Review: Renowned Composer Blas Rivera Brings Tango to UNCO

Spectrum Concert Series hosts Tango, romance e eternidade composed by Blas Rivera. Photo courtesy of

A renowned quartet headed by Blas Rivera, a brilliant composer from Brazil, came to UNC last week on Wednesday, October 2. His performance was held in the newly constructed Campus Commons at 7:30 pm.

As the lights dimmed and the string quartet came on stage, the sounds of laughter and conversation in the auditorium silenced. With a short speech by Rivera, the performance began.

The music performance starts with a piece aptly characterized as a tango and is accompanied by a clip from the movie “The Artist.” The scene shows a comical retake of the interaction between a man and a woman. The quartet’s music remains cheerful with a hint of jazz composition as the couple in the scene ran away from each other and then came back together in the end, over and over. As the soft build-up of the music drew to a quick pace, the couple finally lands the love scene right. While those visuals were on display, a surprise came out from the sides of the stage in the form of two dancers. The fluid sensual movements of the dancers were representative of the couple’s own sense of love. This is one of the only scenes that seems to fit the theme of eternal romance.

The next scenes from the original film “Nosferatu” and the later film “Nosferatu the Vampyre,” show a much less romantic scene. The accompanied music started in an intense almost frantic beat, with a high pitch of the violin. Rather than following the frightening visuals of Count Orlok as he tried to possess and turn his victim, the sounds descend into a mournful, almost yearning tempo. The squeal of the violin and the stomp of the quartet’s boots embodied the chase of Count Orlok.

The audience waiting for the tango concert to start. Photo courtesy of Jovana Caicedo.

The feelings of the Count, shown by a loud passionate sound that erupted from Rivera’s saxophone, and the tone turned mournful and yearning. Along with another appearance of the wonderful dance of the tango by the talented dancers. However, the music paired with the scene was mismatched as the creepy feel of the scene was still present, despite the romantic music. The music tried to interpret a sense of love in the scene, but the actions of the Count in each film were anything but romantic, only ghoulish and violating. The dance of tango now seemed to juxtapose what was on the screen. The music only exemplified the feelings of what seems to be the villains in the stories.

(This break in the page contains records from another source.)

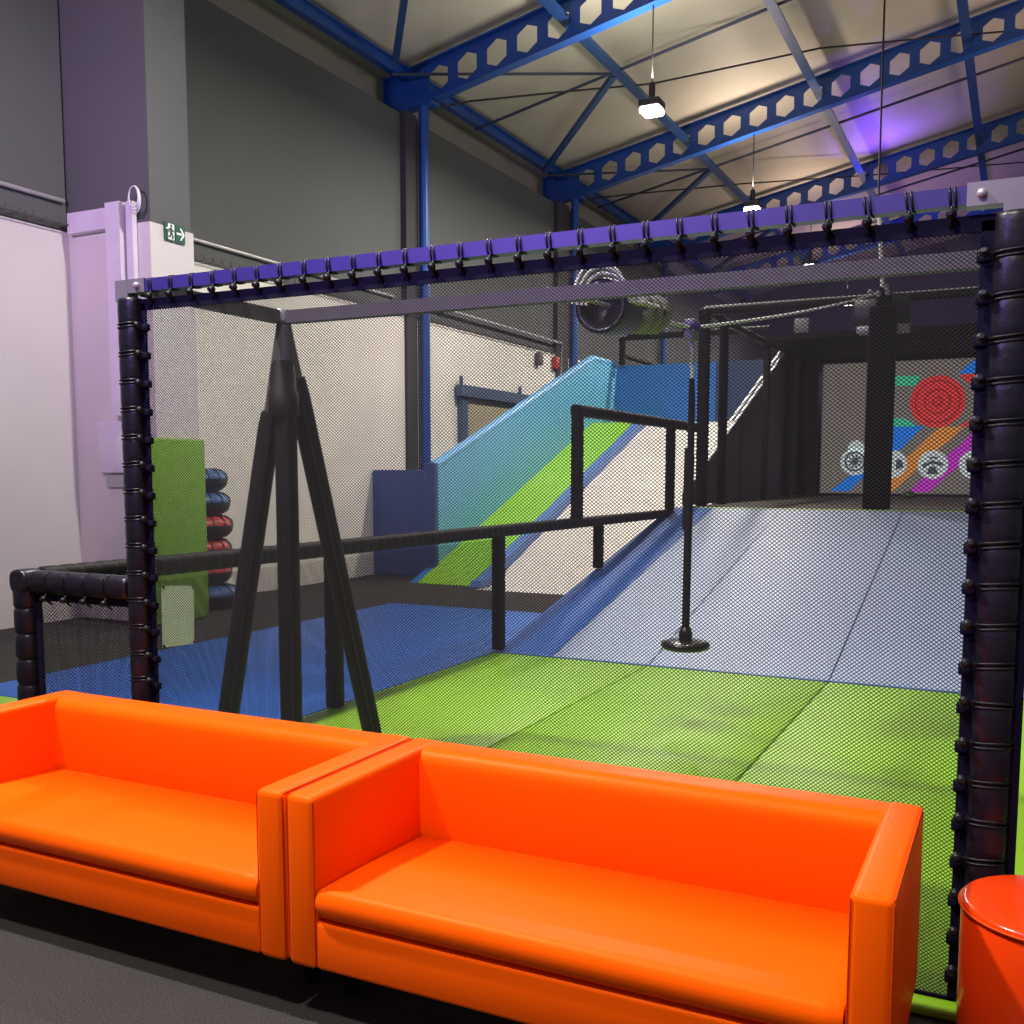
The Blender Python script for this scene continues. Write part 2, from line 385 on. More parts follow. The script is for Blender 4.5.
# wall services -----------------------------------------------------
def pipe(name, pts, r, label, m_='pipe', cat='pipe'):
    b = MB(); b.tube(pts, r, 8)
    return tag(b.build(name, M[m_], None, pts[0]), label, cat)
pipe('conduit', [(-9.17,8.64,4.44), (-9.17,14.2,4.43)], .026, 'pale conduit pipe on the grey wall, right of the exit sign')
pipe('conduit', [(-9.08,15.35,4.44), (-9.08,20.7,4.42), (-9.08,20.7,3.7)], .03, 'pale conduit pipe running on to the second column and turning down')
pipe('conduit', [(-9.30,1,4.5), (-9.30,7.95,4.49)], .026, 'pale conduit pipe at the left edge, ending at the pier')
def tray(p0, p1, label):
    b = MB(); p0 = Vector(p0); p1 = Vector(p1)
    for dx in (0, .06, .12): b.tube([p0+Vector((dx,0,0)), p1+Vector((dx,0,0))], .008, 5)
    n = int((p1-p0).length/.16)
    for i in range(n):
        q = p0.lerp(p1, i/n); b.tube([q+Vector((0,0,.07)), q, q+Vector((.12,0,0)), q+Vector((.12,0,.07))], .006, 5)
    tag(b.build('cable_tray', M['tray'], None, p0), label, 'cable tray')
tray((-9.3,1,4.22), (-9.3,7.95,4.22), 'wire cable tray on top of the white wall at the left edge')
tray((-9.19,8.66,4.19), (-9.19,20.6,4.19), 'wire cable tray along the top of the white wall behind the cage')
t = thing('cable_trunking', 'white cable trunking boxed along the top of the pier and down it', 'trunking', (-8.4,7.95,4.3))
b = MB(); b.box((-9.2,7.9,4.13), (-8.6,7.99,4.34)); b.build('horizontal_duct', M['white_plastic'], t)
b = MB(); b.box((-8.62,7.88,2.2), (-8.42,7.99,4.38)); b.build('wide_duct', M['white_plastic'], t)
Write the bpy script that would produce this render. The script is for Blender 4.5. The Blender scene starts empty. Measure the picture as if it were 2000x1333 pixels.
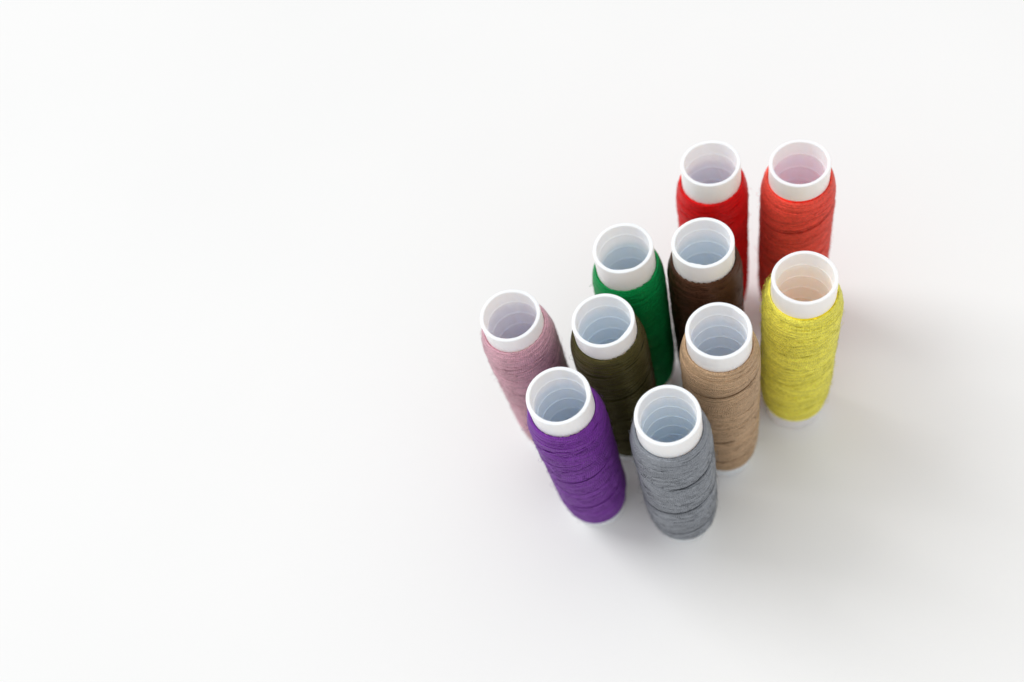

As the performance went on, the next scenes came from “Bram Stoker’s Dracula.” The gentle start of the cello’s bass accompanied by the saxophone, led to intimate scenes of lust that filled the screens. Warm bright notes filled the auditorium, as the scene of Dracula started with a passionate love sequence.  Like with the past films, a couple of dancers join the stage to tango and add one more visual for the audience to associate love and passion with the films. As the dancers intertwine and separate, the struggle of Dracula and his lover is shown as they fought and then made up. It ends as he sucks the life out of her, ending in a slow mournful tone. It was an end to a truly beautiful composition.

The very last scenes started with a soft blue and purple light shining down on the musicians as they began their last song with a forlorn gentleness. The gentle chirp of the violin strings being plucked began with the two “King Kong” films, the original 1976 feature and the 2005 version. The last time that the dancers took the stage perfectly captured one scene as King Kong was skating on the ice with his love interest. A dark rapid beat of drums played by Rivera on the speaker he sat on, and with the stomping of the feet, the tempo increased in excitement, depicting the odd scene of King Kong washing the woman from the 1976 film. The swirl of the tango dancer’s legs as they pick up the increased beat all led up to the sudden horn sound of the saxophone. With the same sudden tones, the beat drops to a slow steady ever gentle beat. Until anguish takes over the saxophone’s notes in a jazzy beat as the ending scene of King Kong plays out and he dies. The scene chosen from the original King Kong of 1976 was incompatible with the music just as with the Nosferatu film.

At some points, this performance did not seem to connect with some of the audience as the theme of eternal romance seemed like a bizarre match with some of the scenes that were chosen. 

As they all took a final bow and the lights slowly came back on, people cheered for a beautifully done composition.